Battle of the Development: Mount Pleasant ANC Meeting

By: Taylor Ardrey

WASHINGTON – Long-time residents of Mount Pleasant are angry with the new construction of condominiums in their neighborhood, and its impact on their property values.

Mount Pleasant, a D.C. neighborhood where the residents value their historic homes and surroundings, is under a major renovation with the construction of new, modern style condominiums. These condominiums attract a younger crowd and interfere with the neighborhoods’ original aesthetic and character. Residents are furious at the new construction and its developers, because it would conflict with the houses that have been there for years. These issues came to light at Mount Pleasant’s ANC meeting on Nov. 14 at Mt. Pleasant Neighborhood Library.

The community is so close-knit that in some cases residents go to the ANC meetings to be a voice for their neighbors. “The ANC meetings happen once a month. I don’t always attend, but I attended this one because my neighbor had a concern about a new construction. There’s a vacant lot on our block and our neighbors held the property for a long time, and they sold it. The developer wants to put up a structure that is not compatible or consistent with the independent houses that are there,” said Regenia Ingram.

A major problem is that the new structure would inevitably attach to the rows of existing homes in the perimeter. The residents are concerned, because the structure would be deeper set in the lot compared to the original homes. It is also going to be taller, which can put a major shadow over the neighbors’ homes.


Neighbors are beginning to accept the fact that the development is going to happen regardless, but they hope the developers at least follow proper protocol. “We hope that they will follow the variance rule and have the five foot of yard space on the west side of the building. At this point it seems as though we’re just going to have to worry about the space, because evidently they are going to let them build the structure three stories above ground when the existing row houses are 2 1/2 structures above ground with a basement,” added Ingram.

Donna Murphy, a 22-year resident of Mount Pleasant, came to the ANC meeting with a list of concerns and developer violations. With the two rectangular buildings being built right next to her home on Monroe Street, Murphy became concerned when she found out that the new building will land directly on her property

“The building of the new structure will put a 35-foot wall on my property line. Where there is now a 7-foot fence, they will put a 35-foot wall. The zoning administrator ruled that the wall has to be 5 feet back from the property line, so there is a cushion and the developer is asking the BZA (Board of Zoning Appeals) for a variance, which will waiver that requirement.

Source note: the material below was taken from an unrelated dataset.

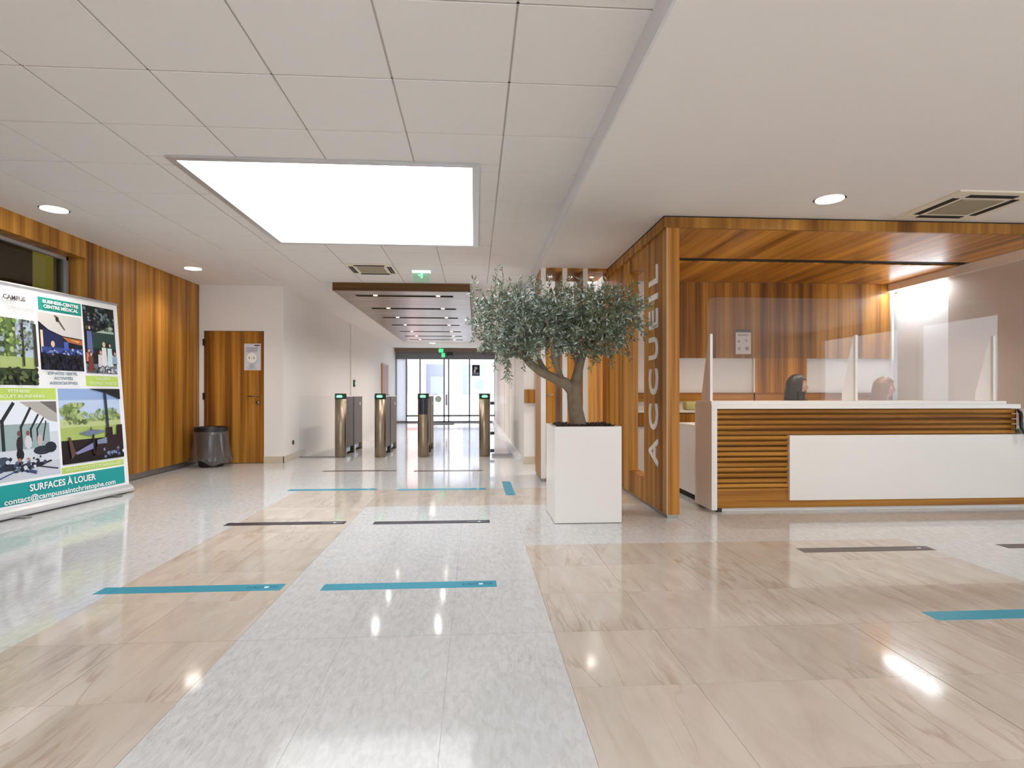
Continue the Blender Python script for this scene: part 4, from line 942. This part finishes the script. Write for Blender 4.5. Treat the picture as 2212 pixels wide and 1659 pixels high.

The developer wants to build up to the property line rather than having the 5-foot cushion. We oppose that and the ANC just voted to oppose the variance,” said Murphy.

The neighbors would have been more open to the idea if the developer built a line of communication instead of doing things without getting the community involved. The lack of consulting angered the neighbors and ever since the development has been put in place, it has been a battle for the residents.

Murphy is greatly concerned about preserving the historic value of her home. Her home is registered on the national register of historic places. “We have a tree under our property that is protected under D.C. law and the developer has refused to talk to us about protecting it, which is really a problem for me unfortunately,” said Murphy.

The residents in Mount Pleasant are open to new residents in the area, but they do not respect how the developer is trying to build the condominiums.

“The problem is that you have developers who want to come in and make a cheap buck off the neighborhood. They don’t live here, they are not from the community and they don’t respect the community. If you have respect for the community, you wouldn’t operate this way. You would actually talk to the neighbors and you would care about the quality of life that people would enjoy from your project,” explained Keenan Keller, Murphy’s husband.

“This issue puts us in a tough spot because I encourage development and affordable housing in our neighborhood,” said Commissioner Paul Carrer.

The battle of the development is not over just yet for the residents of Mount Pleasant. They will have to play the waiting game until the Board of Zoning appeal hearing on November 29 to see a verdict for the outstanding issues.